CYNTHIA OZICK is the author of numerous novels, short stories and essays,
and a play. Among her books are The Cannibal Galaxy; The Shawl; Fame &
Folly: Essays; Metaphor & Memory; Bloodshed & Three Novellas; Levitation;
Five Fictions and most recently, The Puttermesser Papers. She has been
recognized with the American Academy of Arts and Letters Mildred and Harold
Strauss Livings Award, four O. Henry First Prizes, the Rea Award for the
Short Story, and a Guggenheim Fellowship, among other awards.

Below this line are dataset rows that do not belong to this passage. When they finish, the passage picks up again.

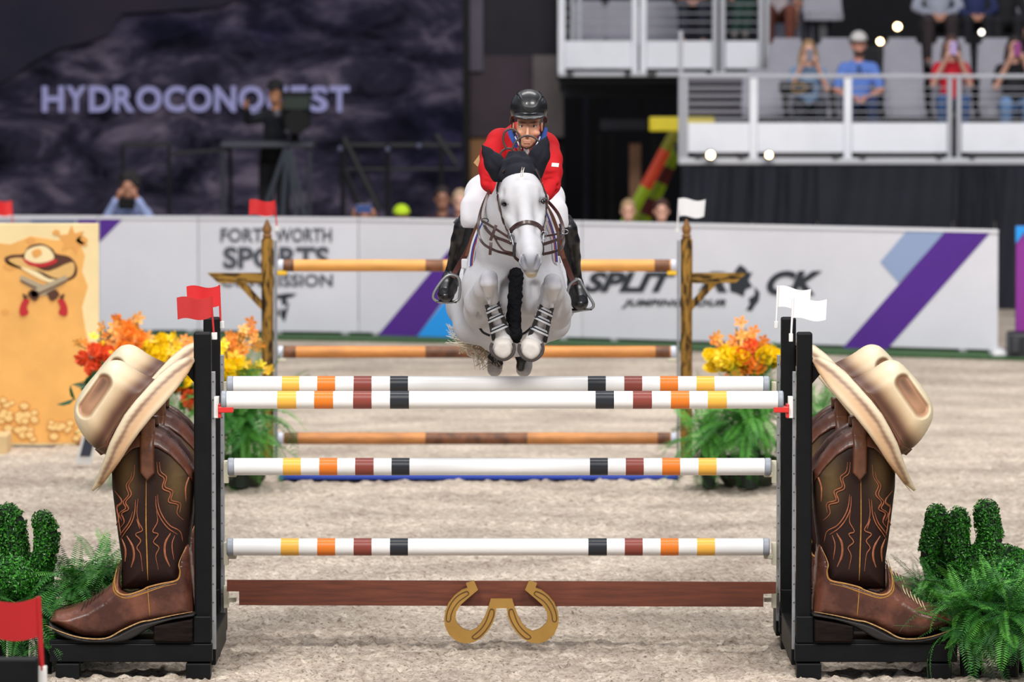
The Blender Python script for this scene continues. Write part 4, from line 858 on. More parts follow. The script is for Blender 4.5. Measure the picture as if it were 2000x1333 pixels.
topiary('slim curved boxwood topiary column next to the left boot', [[(84, 1018, 19), (92, 1040, 22), (90, 1080, 21), (78, 1110, 22), (80, 1150, 22), (84, 1200, 24)]], YT - .1, 7000, 4)
topiary('round boxwood ball at the left edge above the red flag', [[(24, 1126, 38), (26, 1132, 40)]], YT - .35, 7000, 5, 'boxwood_ball', 'topiary')
topiary('leftmost boxwood column of the right cactus topiary group', [[(1830, 1006, 19), (1828, 1030, 20), (1824, 1052, 23), (1820, 1080, 24), (1832, 1110, 25), (1838, 1150, 25), (1840, 1200, 26)]], YT + .15, 9500, 6)
topiary('U shaped boxwood cactus with two tall arms on the right', [[(1872, 1012, 19), (1872, 1030, 21), (1868, 1060, 23), (1872, 1090, 24), (1882, 1120, 26), (1888, 1160, 28), (1888, 1200, 28)], [(1926, 1000, 22), (1930, 1030, 23), (1936, 1055, 24), (1926, 1080, 25), (1905, 1092, 22), (1885, 1110, 24)]], YT, 13500, 7)
topiary('round boxwood ball among ferns at the right edge', [[(1952, 1138, 48), (1958, 1146, 52)]], YT - .35, 10000, 8, 'boxwood_ball', 'topiary')
topiary('low boxwood mound behind the right topiary ball', [[(1965, 1090, 24), (1995, 1110, 30)]], YT + .3, 3500, 9, 'boxwood_ball', 'topiary')
# ferns near the left wing
fern('fern behind the toe of the left boot, in front of the topiary column', 160, 1150, 33.62, .46, 90, 21, z0=.40)
fern('fern between the topiary and the left boot shaft', 205, 1130, 33.8, .38, 70, 22, z0=.48, mats=(1, 0))
fern('dark fern at the lower left corner under the red flag', 40, 1240, 33.3, .40, 120, 23, z0=.26, mats=(0, 2))
fern('fern tucked under the toe of the left boot', 92, 1262, 33.15, .25, 40, 24, z0=.2, mats=(0, 2))
fern('fern hanging below the platform under the left boot', 235, 1290, 33.75, .30, 26, 25, z0=.2, mats=(0, 2))
fern('fern at the left edge beside the topiary ball', 0, 1180, 33.3, .3, 40, 26, z0=.26, mats=(0, 2))
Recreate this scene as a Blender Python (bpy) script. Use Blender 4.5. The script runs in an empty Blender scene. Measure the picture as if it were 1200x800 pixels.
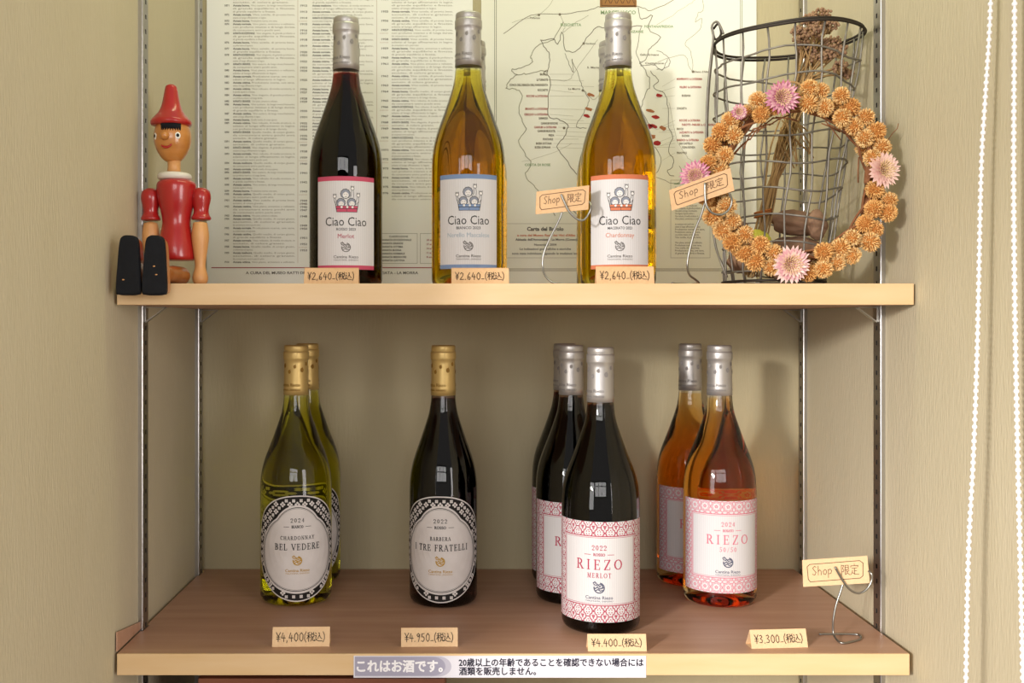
import bpy, bmesh, math, random
from math import sin, cos, pi, atan2, sqrt, asin
from mathutils import Vector, Matrix

random.seed(7)
S = bpy.context.scene
COL = S.collection
Z0 = 0.95                    # height of the lower shelf's top above the floor
F = 1194.0                   # focal length in pixels of the 1200 wide frame
VX, VY = 535.0, 378.0        # principal point
EYE = Z0 + 0.325
BACK = 0.346                 # back wall of the alcove (shelf fronts are at y = 0)
XL, XR = -0.337, 0.452       # side walls
UP = Z0 + 0.3635             # top of the upper shelf


def PX(px, y):
    return (px - VX) / F * (1 + y)


def PZ(py, y):
    return EYE + (VY - py) / F * (1 + y)


# ------------------------------------------------------------------ camera, light, exposure
cam_d = bpy.data.cameras.new('camera')
cam = bpy.data.objects.new('camera', cam_d)
COL.objects.link(cam)
cam.location = (0, -1, EYE)
cam.rotation_euler = (pi / 2, 0, 0)
cam_d.sensor_width = 36
cam_d.lens = 36 * F / 1200
cam_d.shift_x = (600 - VX) / 1200
cam_d.shift_y = -(400 - VY) / 1200
cam_d.clip_start = 0.01
S.camera = cam

S.view_settings.view_transform = 'Standard'
S.view_settings.look = 'None'
S.view_settings.gamma = 1
S.view_settings.use_curve_mapping = False
S.view_settings.exposure = 0.0

W = bpy.data.worlds.new('world')
S.world = W
W.use_nodes = True
W.node_tree.nodes['Background'].inputs[0].default_value = (1.0, 0.95, 0.90, 1)
W.node_tree.nodes['Background'].inputs[1].default_value = 0.40


def area(name, loc, target, sx, sy, power, col):
    d = bpy.data.lights.new(name, 'AREA')
    d.shape = 'RECTANGLE'
    d.size, d.size_y = sx, sy
    d.energy = power
    d.color = col
    o = bpy.data.objects.new(name, d)
    COL.objects.link(o)
    o.location = loc
    v = Vector(target) - Vector(loc)
    o.rotation_euler = v.to_track_quat('-Z', 'Y').to_euler()
    return o


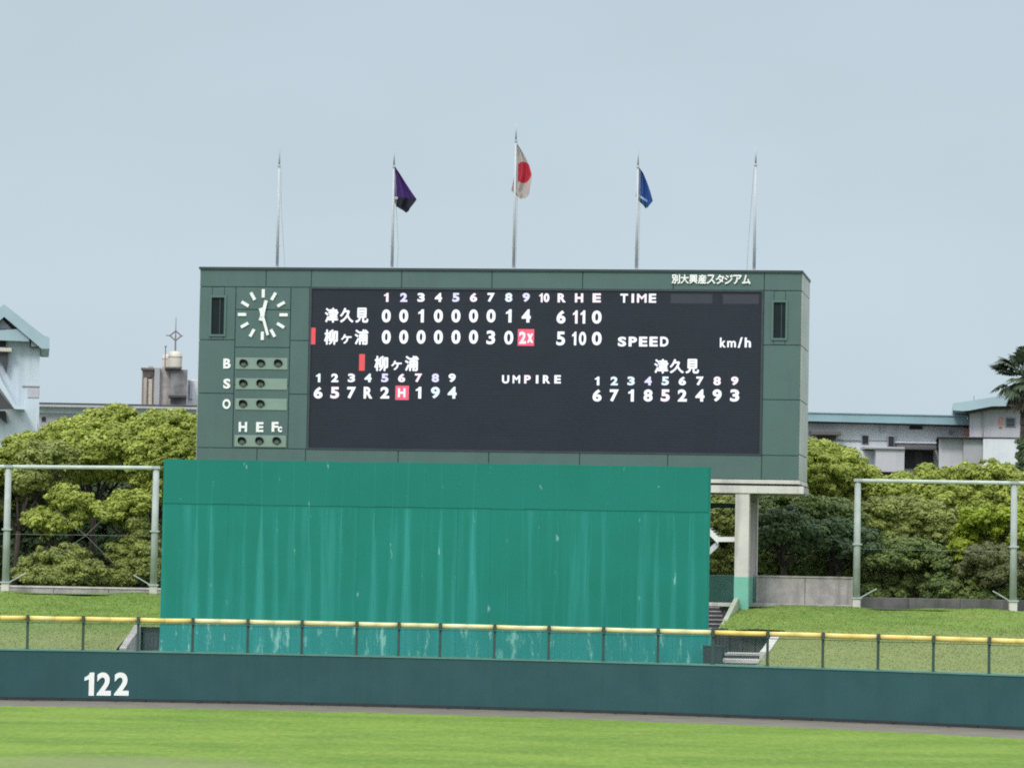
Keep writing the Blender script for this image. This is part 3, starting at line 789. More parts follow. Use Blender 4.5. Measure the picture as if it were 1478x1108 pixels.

DAVID REMNICK, a Pulitzer Prize winner, is the author of Resurrection,
Lenin's Tomb, and The Devil Problem and Other True Stories. A former Moscow
correspondent for The Washington Post, he is the editor of The New Yorker.
SUSAN SONTAG has written three novels, The Benefactor, Death Kit, and
The Volcano Lover; a volume of short stories, I, etcetera; two plays,
Alice in Bed and Lady from the Sea; and five books of essays. among them
On Photography and Illness as a Metaphor. She has also written and directed
four films and directed plays in the U.S., Italy, and in Bosnia. Her new
novel, In America, will appear in early 1999.
DAVID FOSTER WALLACE is the author of a Supposedly Fun Thing I'll Never
Do Again, Infinite Jest, The Broom of the System, and Girl with Curious
Hair. His short fiction and essays have appeared in Conjunctions, Esquire,
Harper's, The New Yorker, The Paris Review, Playboy, and other periodicals.
Wallace has received the Whiting Award, the Lannan Award for Fiction,
the Paris Review Award for humor, the QPB Joe Savago New Voices Award,
and an O. Henry award.
TOM PALUMBO most recently directed Jean with Tammy Grimes at the Schoolhouse
Theatre in Croton, Shaw's Don Juan In Hell with Jill Clayburgh and Sam
Waterston, and Oleanna by David Mamet. Other credits include Arthur Miller's
Last Yankee and Joyce Carol Oates' Greensleeves with Mira Sorvino. Mr.
Palumbo is a member of the Director's Guild of America and the Society
of Stage Directors and Choreographers. He is a member of the Actors Studio
and currently teaches at the School of Visual Arts in New York City.